● **Material for this task**:

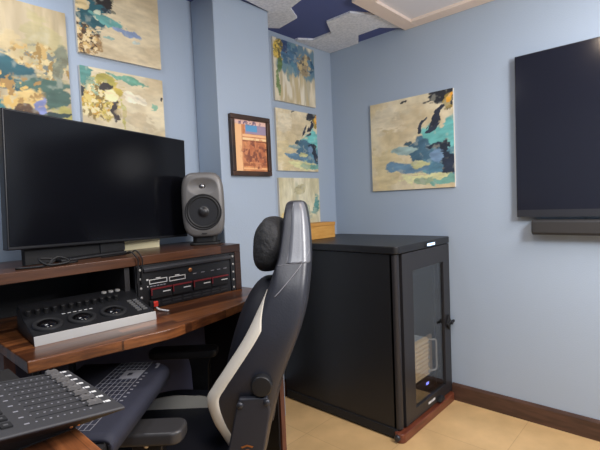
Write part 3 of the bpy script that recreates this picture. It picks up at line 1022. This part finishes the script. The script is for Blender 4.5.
# ------------------------------------------------------------------ rack unit in the hutch
t = thing('rack_unit', 'black rackmount unit with red trimmed bays and white slots in the hutch', 'rack unit', (0.822, SY, DZ+0.002))
def rx(x):
    return x-0.822
RW = 1.262-0.822
obj('chassis', boxes((0, RW, 0.02, 0.36, 0.002, 0.178)), M_black, t)
fp = obj('front_panel', boxes((0, RW, 0.004, 0.02, 0.0, 0.182)), mat('rack_black', lin((27, 28, 31)), 0.45), t)
obj('rack_ear', boxes((-0.026, 0.0, -0.002, 0.0035, 0.001, 0.178)), M_black, t)
obj('rack_ear', boxes((RW, RW+0.0235, -0.002, 0.0035, 0.001, 0.178)), M_black, t)
bm = NB()
prism(bm, [(0.004, 0.150), (-0.010, 0.154), (-0.012, 0.168), (0.004, 0.174)], 0.0, RW, 'x')
obj('top_ridge', bm, mat('ridge', lin((52, 53, 57)), 0.4), t, bevel=0.003)
for side in (-0.013, RW+0.012):
    for k in range(5):
        bm = NB()
        lathe(bm, (side, -0.002, 0.016+k*0.037), (0, -1, 0), [(0, 0.005), (0.002, 0.005), (0.0035, 0.003), (0.0035, 0)], 12)
        obj('rack_screw', bm, M_silver, t)
bm = NB()
lathe(bm, (rx(1.042), 0.004, 0.132), (0, -1, 0), [(0, 0.009), (0.004, 0.009), (0.006, 0.005), (0.006, 0)], 16)
obj('badge', bm, M_copper, t, label='small round copper badge')
def outline(bm, x0, x1, z0, z1, w, ya, yb):
    box(bm, x0, x1, ya, yb, z0, z0+w)
    box(bm, x0, x1, ya, yb, z1-w, z1)
    box(bm, x0, x0+w, ya, yb, z0+w, z1-w)
    box(bm, x1-w, x1, ya, yb, z0+w, z1-w)
for xa, xb, za, zb in ((0.848, 0.928, 0.100, 0.119), (0.938, 1.016, 0.098, 0.117)):
    bm = NB()
    outline(bm, rx(xa), rx(xb), za, zb, 0.0026, 0.001, 0.006)
    box(bm, rx((xa+xb)/2)-0.01, rx((xa+xb)/2)+0.01, 0.001, 0.006, zb+0.002, zb+0.005)
    obj('slot_frame', bm, M_white, t, label='white outlined slot')
bm = NB()
obj('indicator', boxes((rx(0.836), rx(0.844), 0.001, 0.006, 0.117, 0.123)), M_white, t)
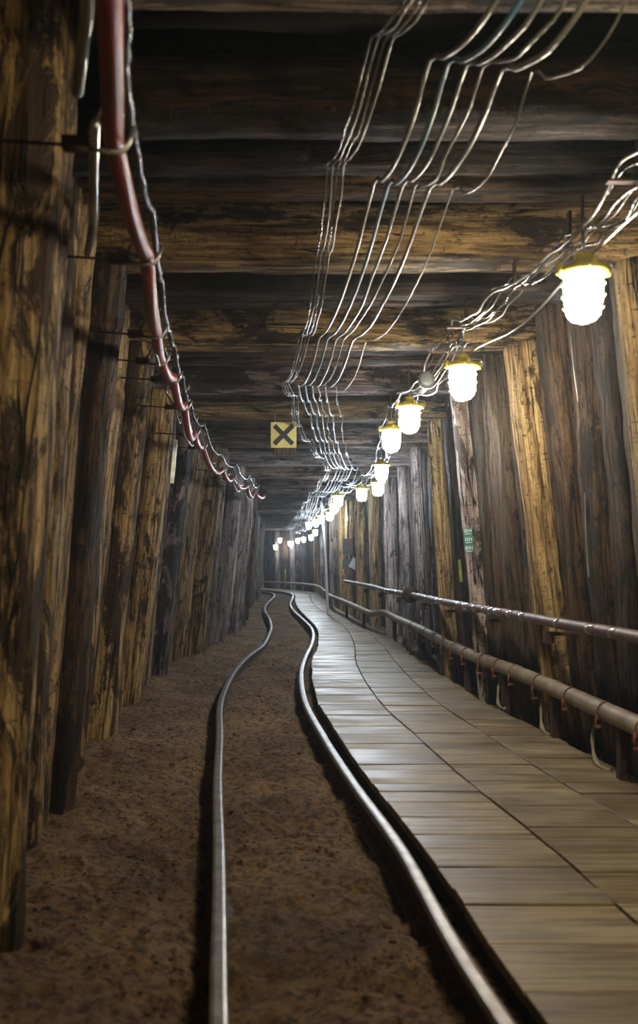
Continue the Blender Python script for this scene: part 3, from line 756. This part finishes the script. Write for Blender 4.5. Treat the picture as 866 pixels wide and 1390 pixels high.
for s in TP:
    p, T = along(ups, s); l = rd.uniform(.03,.09)
    put(tube('tape_band', [p-T*l, p-T*l*.4, p+T*l*.4, p+T*l], lambda f: .0312 if .1 < f < .9 else .0305, M_TAPE, None, 16), pe)
for y in (3.6,4.75,5.9,7.1,8.3,9.8,11.4,13.2):
    p, T = along(ups, y-.3); xw = P(y, ro(y)+.02).x
    b = MB(); b.box(((p.x+xw+.1)/2, p.y, .588), (abs(xw+.1-p.x)+.05, .045, .02)); b.box((p.x, p.y, .56), (.05,.05,.05))
    put(b.build('bracket', M_RUSTD, None, False, .003), pe)
p, T = along(ups, 8.7)
put(tube('flange', [p-T*.016, p+T*.016], .085, M_RUSTD, None, 24), pe)
put(tube('flange', [p-T*.055, p-T*.025], .078, M_RUSTD, None, 24), pe)
lower += [tuple(P(t, 1.17, .24)) for t in (22.5, 25, 28, 31, 34, 37)]
pe2 = empty('floor_pipe', (1.452,4.1,.232)); tag(pe2, 'lower dusty grey pipe running just above the walkway edge', 'pipe')
los = spline(lower, 14)
V, Fc, UV = tube_geo(los, .044, 18); put(mesh_obj('pipe', V, Fc, M_PIPE_LO, None, True, UV), pe2)
for s in (3.3,4.55,5.3,5.9,6.9,8.0,9.6,11.1,12.3,13.4,15,17.5):
    p, T = along(los, s); put(tube('joint_collar', [p-T*.05, p-T*.04, p+T*.04, p+T*.05], lambda f: .0475 if .1 < f < .9 else .0445, M_PIPE_LO, None, 18), pe2)
for i, s in enumerate((3.3,3.75,4.25,4.8,5.3,5.65,6.0,6.5,6.95,7.4,7.9,8.6,9.6)):
    p, T = along(los, s); b = MB(); h = rd.uniform(.015,.045)
    b.tube([p+Vector((-.048,0,-.015)), p+Vector((-.054,0,-.035-h*.3)), p+Vector((-.045,.004,-.045-h))], .0065, 8)
    b.tube([p+Vector((-.052,-.004,-.05-h)), p+Vector((-.02,.02,-.052-h))], .009, 8)
    b.tube([p+Vector((cos(a)*.049*1, 0, sin(a)*.049)) for a in [pi*(.5+k/8) for k in range(9)]], .004, 6)
    put(b.build('clamp', M_RUST, None, True), pe2)
for s in (3.4,4.4,5.4,6.4,7.5,9,11,13,15.5):
    p, T = along(los, s+.2); b = MB()
    b.box((p.x+.02, p.y, (p.z-.045-.12)/2+.0), (.05,.06,p.z-.045+.12)); b.box((p.x+.12, p.y, p.z-.06), (.26,.05,.03))
    put(b.build('support', M_RUSTD, None, False, .004), pe2)
# dusty rope ends drooping under the floor pipe
for i, (y, l) in enumerate(((3.75,.15),(4.35,.2),(5.2,.17),(6.1,.14))):
    p, T = along(los, y-.4)
    q = [p+Vector((.03,0,-.035)), p+Vector((.02,.03,-.10)), p+Vector((.0,.0,-.19)), p+Vector((-.01,-l*.5,-.262)), p+Vector((.02,-l,-.277))]
    o = tube('rope_end', spline(q, 5), lambda f: .010+.006*sin(f*20)*f, M_CLOTH, None, 8)
    tag(o, '%s dusty strap end drooping from the lower pipe onto the floor' % HN[i], 'strap', 'strap ends under the lower pipe')

# ------------------------------------------------------------------ signs and small fittings
e = empty('cross_sign', (-.304, 7.74, 2.075)); tag(e, 'square yellow sign with a black diagonal cross hung below the straight golden cap beam', 'sign')
b = MB(); b.box((0,0,0), (.272,.012,.272)); b.build('plate', M_SIGNY, e, False, .003)
b = MB()
for s_ in (1,-1): b.box((0,0,0), (.275,.006,.048), Matrix.Translation((0,-.0085+.0015*s_,0)) @ Matrix.Rotation(s_*pi/4,4,'Y'))
b.build('cross', M_BLK, e)
b = MB(); b.box((.01,.006,-.175), (.25,.014,.075)); b.build('backing_board', W['grey'], e, False, .003)
b = MB(); b.box((-.09,.012,.16), (.012,.01,.12)); b.box((.10,.012,.16), (.012,.01,.12)); b.build('bracket', M_STEEL, e)

e.scale = (.81,1,.81)

px_ = P(6.5, ro(6.5)-.02).x
e = empty('teal_plate', (1.075, 6.475, 1.14), -.15); e.rotation_euler = (0, math.radians(-4), -.15)
tag(e, 'small teal plate with white marks nailed on the whitish purple post', 'sign')
b = MB()
for k in range(3): b.box((0,0,.062-.062*k), (.062,.006,.056))
b.box((0,.003,0), (.050,.004,.18)); b.build('plate', M_TEAL, e, False, .0015)
b = MB(); rd = random.Random(2)
for k in range(3):
    for j in range(4): b.box((-.021+.014*j, -.0045, .066-.062*k), (.006,.002,rd.uniform(.016,.030)))
    b.box((0,-.0045,.042-.062*k), (.044,.002,.004))
b.build('marks', M_WHITE, e)
b = MB(); b.box((0,0,0), (.022,.02,.17)); o = b.build('lime_strip', M_LIME, None, False, .003); o.location = (1.085,6.92,.915); o.rotation_euler = (0,math.radians(-5),0)
tag(o, 'narrow yellow-green strip standing left of the whitish purple post', 'strip')
b = MB(); b.box((0,0,0), (.03,.012,.30)); o = b.build('reflector_strip', M_STEEL, None, False, .003); o.location = (-.985,6.10,1.66); o.rotation_euler = (0,math.radians(5),.3)
tag(o, 'shiny upright metal strip fixed to the left wall below the red hose', 'strip')
# electrical box with red button
e = empty('switch_box', (.558,17.4,1.30)); tag(e, 'grey electrical box with a red button on the far right wall', 'switch box')
b = MB(); b.box((0,0,0), (.20,.12,.30)); b.build('body', M_GREY, e, False, .01)
b = MB(); b.tube([(.03,-.06,.06),(.03,-.085,.06)], .038, 14); b.build('button', M_RED, e, True)
b = MB(); b.box((-.02,0,-.34), (.16,.10,.20)); b.build('junction_box', M_GREY, e, False, .01)
b = MB(); b.tube([(0,0,.16),(.01,0,.5),(0,0,.9)], .02, 8); b.tube([(-.02,0,-.17),(-.02,0,-.26)], .02, 8); b.tube([(.05,0,-.16),(.10,.02,-.5),(.08,0,-.95)], .018, 8); b.build('conduit', M_CABD, e, True)
o = MB(); o.box((0,0,0), (.16,.006,.20)); o = o.build('paper_sheet', M_WHITE, None); o.location = (.675,17.12,.965); o.rotation_euler = (0,math.radians(30),.1)
tag(o, 'white paper sheet hanging askew below the grey electrical box', 'paper')
cable('standing_pipe', spline([(.05,17.8,2.2),(.08,17.7,1.6),(.13,17.6,1.0),(.16,17.5,.3),(.17,17.5,-.08)], 5), .028, M_WHITE, 'thin pale vertical pipe left of the electrical box', None, 10, 'pipe', 1)
b = MB(); b.lathe([(.03,-.02),(.048,-.015),(.05,0),(.048,.015),(.03,.02)], 18); o = b.build('junction_disc', M_GREY, None, True); o.location = (.62,5.2,2.03); o.rotation_euler = (pi/2,0,0)
tag(o, 'round grey junction box caught in the cables between second and third lamps', 'junction box')
b = MB(); b.tube([(0,0,-.5),(0,0,.34)], .03, 10); o = b.build('marker_post', M_LIME, None, True); o.location = (-1.24,33,.43)
tag(o, 'small yellow-green marker post at the far end of the tunnel', 'marker')
# vertical wires on the right wall
for i, (x, y, z0, z1) in enumerate(((1.30,4.62,2.15,.9),(1.345,4.6,2.15,.75),(1.27,5.9,2.1,.7),(1.42,4.2,2.15,1.0))):
    q = [(x+(z1-z)*-.085*-1*0+ (2.15-z)*.075+.01*sin(z*5+i), y+.008*sin(z*7), z) for z in [z0+(z1-z0)*k/10 for k in range(11)]]
    cable('wall_wire', spline(q, 3), .0035, M_CAB, ('left','second','distant','rightmost')[i]+' thin wire hanging down the right wall lining', 'thin wires down the right wall', 6, 'wire', 1)
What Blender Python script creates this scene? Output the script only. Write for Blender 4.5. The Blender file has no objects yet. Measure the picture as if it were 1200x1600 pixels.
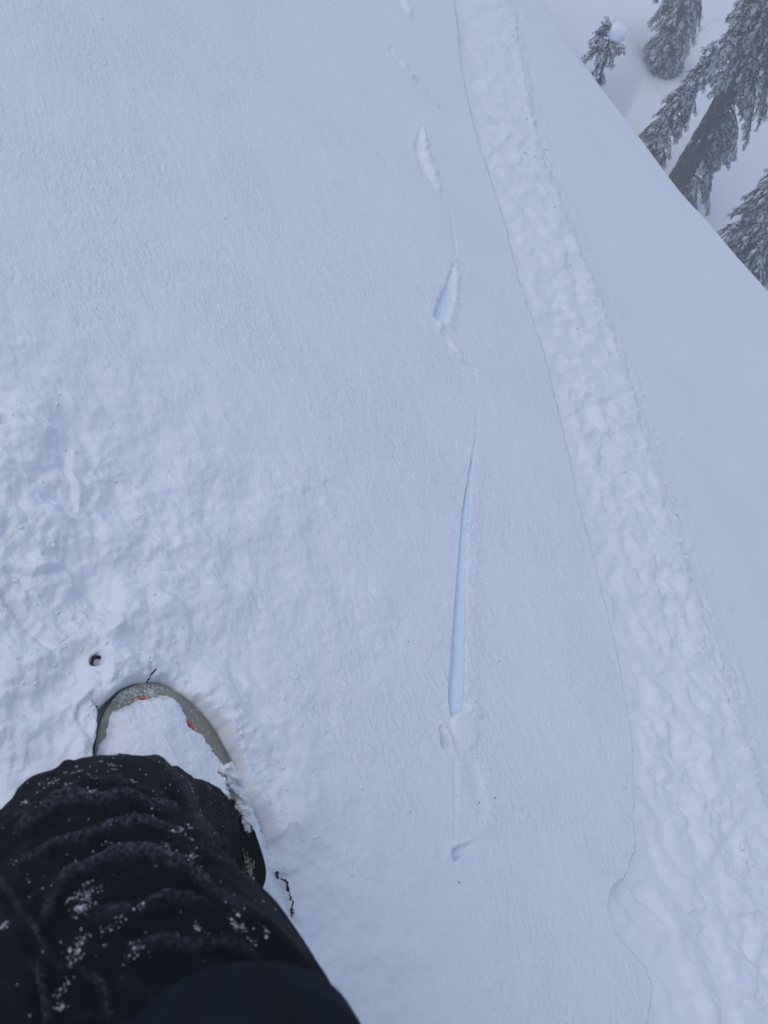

● **Job**: Say how many lines in the records above hold "picture", and give no other text.

● **Full answer**: 3